Reverse Mortgage Line of Credit is ‘Best Bet’ for Retirement Planning

As the reverse mortgage industry continues to grapple with the “loan of last resort” reputation, the line of credit feature may be the product’s best bet in becoming a serious retirement planning tool in the eyes of retirees and the financial professionals working with them.

Notable changes to the Home Equity Conversion Mortgage (HECM) program, including the Financial Assessment, have arguably made reverse mortgages more sustainable products for borrowers, their non-borrowing spouses and the Federal Housing Administration.

In turn, this has fostered a big push to increase exposure of the reverse mortgage product to the untapped market opportunity of qualified borrowers who would benefit from a HECM. Perhaps even more top-of-mind has been the push to reach financial advisors and educate them on how a reverse mortgage could be a viable supplement to their clients’ retirement portfolio.

But while more education still needs to be done to raise awareness of using reverse mortgages in modern-day retirement planning, the line of credit feature could be the ticket to helping the HECM ditch that “loan of last resort” reputation once and for all.

“If you are talking about planning, then yes, that has to be the focus,” says Dr. David Johnson, associate professor of finance in the John E. Simon School of Business at Maryville University in St.
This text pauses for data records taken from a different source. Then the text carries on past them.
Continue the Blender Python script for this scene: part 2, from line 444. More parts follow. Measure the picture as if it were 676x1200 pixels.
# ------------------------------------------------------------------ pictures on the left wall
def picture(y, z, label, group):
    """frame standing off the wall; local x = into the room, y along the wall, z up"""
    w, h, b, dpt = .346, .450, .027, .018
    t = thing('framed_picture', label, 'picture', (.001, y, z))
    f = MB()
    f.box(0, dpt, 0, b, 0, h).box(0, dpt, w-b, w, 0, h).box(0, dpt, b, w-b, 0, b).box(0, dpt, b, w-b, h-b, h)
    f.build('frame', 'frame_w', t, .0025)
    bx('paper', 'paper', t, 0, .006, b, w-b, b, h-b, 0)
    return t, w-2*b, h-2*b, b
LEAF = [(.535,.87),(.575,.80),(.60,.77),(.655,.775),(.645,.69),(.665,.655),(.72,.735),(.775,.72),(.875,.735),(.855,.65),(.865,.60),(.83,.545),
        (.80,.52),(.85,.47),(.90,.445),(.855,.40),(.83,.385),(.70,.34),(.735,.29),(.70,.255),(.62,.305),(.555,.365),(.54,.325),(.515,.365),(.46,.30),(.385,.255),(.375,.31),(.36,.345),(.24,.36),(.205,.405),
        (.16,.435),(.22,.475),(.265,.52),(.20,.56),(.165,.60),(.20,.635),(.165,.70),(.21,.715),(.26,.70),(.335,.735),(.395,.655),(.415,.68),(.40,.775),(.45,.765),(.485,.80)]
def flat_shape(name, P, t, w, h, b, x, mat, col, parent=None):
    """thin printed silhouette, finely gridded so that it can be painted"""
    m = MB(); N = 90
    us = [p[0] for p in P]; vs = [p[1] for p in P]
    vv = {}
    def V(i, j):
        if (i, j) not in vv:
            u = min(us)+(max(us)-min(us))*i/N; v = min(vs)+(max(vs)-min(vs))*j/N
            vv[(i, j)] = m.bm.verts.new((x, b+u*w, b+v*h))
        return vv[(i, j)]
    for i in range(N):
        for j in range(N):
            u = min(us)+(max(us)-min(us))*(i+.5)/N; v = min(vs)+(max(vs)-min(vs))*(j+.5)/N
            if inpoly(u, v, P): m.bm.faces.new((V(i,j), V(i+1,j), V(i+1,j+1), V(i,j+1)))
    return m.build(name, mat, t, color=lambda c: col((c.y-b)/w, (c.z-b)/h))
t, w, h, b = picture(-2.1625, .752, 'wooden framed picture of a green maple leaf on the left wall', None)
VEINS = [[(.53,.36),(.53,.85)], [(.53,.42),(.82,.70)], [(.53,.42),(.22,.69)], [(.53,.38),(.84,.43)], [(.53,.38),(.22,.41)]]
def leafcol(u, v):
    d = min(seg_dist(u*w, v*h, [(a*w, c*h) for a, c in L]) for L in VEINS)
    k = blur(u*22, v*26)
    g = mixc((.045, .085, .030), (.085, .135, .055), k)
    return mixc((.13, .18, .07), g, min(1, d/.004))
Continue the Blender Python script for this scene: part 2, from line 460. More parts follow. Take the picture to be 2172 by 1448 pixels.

Louis.

A standby reverse mortgage line of credit can offer borrowers—those who are planning for the long-run and not seeking a last resort—peace of mind in knowing that they will have funds, which grow over time that they can access for a number of reasons, be it to pay for unexpected health emergencies, supplement income or delay drawing Social Security benefits

“Clearly, there are so many different ways you can use that line of credit,” he says. “I’m confident that if you do a reverse mortgage and have a line of credit—whether you access it or not—it still changes people’s minds and gives them peace of mind knowing they have money that they can access in a short period of time if they need to,” Johnson says.

There are so many different ways to use a line of credit, Johnson said during a recent appearance on Savvy Senior Resources…Talking With Experts, a local cable segment in Minnesota, as well as on YouTube, hosted by Certified Reverse Mortgage Professional Beth Paterson of Reverse Mortgages SIDAC that is spreading the word about reverse mortgages to seniors and their adult children.

“It’s almost like a nest egg that’s going to grow even if you may not need the funds right now,” said Johnson, an academic who previously worked as a reverse mortgage originator in the Las Vegas area just prior to the housing crisis.

Johnson is also one of three co-authors of a paper titled “Retirement Trends, Current Monetary Policy, and the Reverse Mortgage Market,” which assess the current and future challenges facing retirees, and demonstrates how a reverse mortgage can be used to provide supplemental retirement income.

But he is not alone, as others in the financial planning community have also tackled the topic of the hidden value of the standby reverse mortgage line of credit in retirement planning, and how this feature can benefit borrowers as they prepare to fund their longevity.

“We need to start thinking about and planning what we’re going to do in the future, because most of us are going to outlive our assets and if we don’t have some alternative, it’s going to be much tougher when it occurs,” Johnson said in the Savvy Senior Sources segment.

While a reverse mortgage has the potential to help many retirees, a lack of education is still the biggest hindrance to greater utilization.

“There’s so much misinformation about reverse mortgages,” Johnson says. “People don’t realize how creative you can be; how many different ways you can use it; and how it makes sense to set it up now even though you may not need it now, because you can use it in the future.”

But what’s even tougher is getting people to change their opinions of reverse mortgages.

“You can’t force people to become educated,” he says. “You can provide different avenues for them to become educated, but it’s tough. If someone out there has a strong opinion that there’s something wrong about reverse mortgages it’s difficult to change their opinion.”

“If we can educate them, at least we’re making a start,” he says. “But we’ve got to find a way to trickle the message down to get more people to understand it.”